I like how you guys politely tease me sometimes. I am the person who started this post. Maybe a better question for me to ask is whether or not I have to modify anything if I find a 17-inch rim for the front and back. I don't know much about cars and I'm learning as I go but I do know I don't want to change a bunch of suspension pieces out to fit a 17 inch tire.
I don't know why picking a rim is so hard but I like the look of a lot of your cars who have the 17 inch rim on the front and back.
I also like the old hot rod look of a big tire in the back and the small one up front but I don't even know what size of a rim you would run on the front to have that look.
Right now I have 15 inch Mopar Rally rims on the front and back and I have a 275 60 tire on the rear and a 215 65 on the front and I like that look, however since I'm going away from stock on mostly everything else I'm thinking it might look kind of cool to put on an after-market rim.
I'll go dig around on that tire thread.
Thanks
Polite teasing is part of what makes this a neat place to hang out.
So now you see why I said what I said. There are a lot of personal taste criteria that factor into choosing a wheel and tire combo.
A wide variety of factors go into making sure a combo fits without extensive mods. You can fit a lot of tires sizes and different wheel combos on the stock set up without changing hard parts. The key to it all is understanding the wheel dimension that allow this. IMO, the first place to start would be drawing/graphing out your current combo of wheel size, backspace, offset as well as tire sizes and measurements and then measure space to critical components like fender lips, inner fenders, leaf springs in front and back of the tire ( E body springs are not parallel), etc with the suspension at full turn, compression, etc. Also check all four wheels as there are variations from side to side on these cars due to original assembly tolerances and 40 years of use, abuse, and changes.
With all this info you can then compare a wheel or tire you are looking at against your current combo to see where it is bigger and may be close to various components and decide if it will safely fit.
For example, your 15x7 Rallye has 3.5 backspace with a 275/60 tire and 3" amount of distance to the rear section of the leaf spring ( just making up numbers here).

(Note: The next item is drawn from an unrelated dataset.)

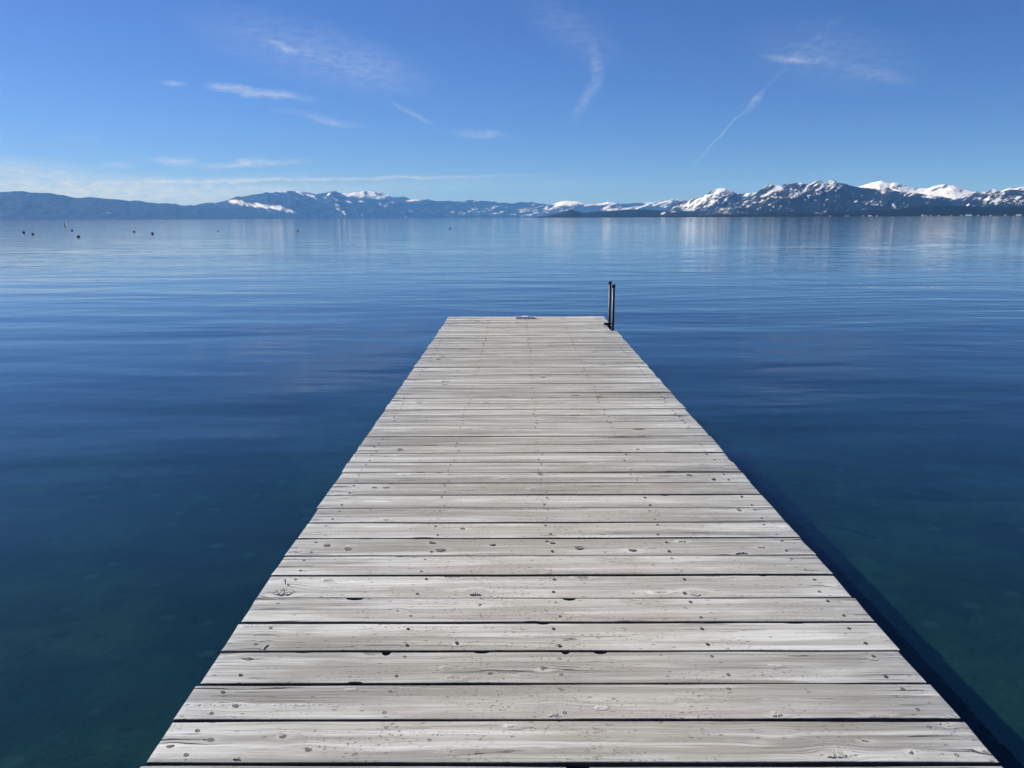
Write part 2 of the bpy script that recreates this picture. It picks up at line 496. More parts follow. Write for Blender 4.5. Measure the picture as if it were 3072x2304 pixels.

If you change to an 8" rim with 4.25 backspace, your space to the spring has now been reduced .75" to 2.25" Changing the 275 tire at 10" section width to a 295 at 12" section width with that 8" rim means your tire is 1" closer to the spring (2" wider overall, 1 " per side) so you clearance now is 1.25". Basic math, but you have to visualize it all.
Or you just beg, borrow,steal a rim sizing tool, bolt it to the hub and calculate the max size you can get.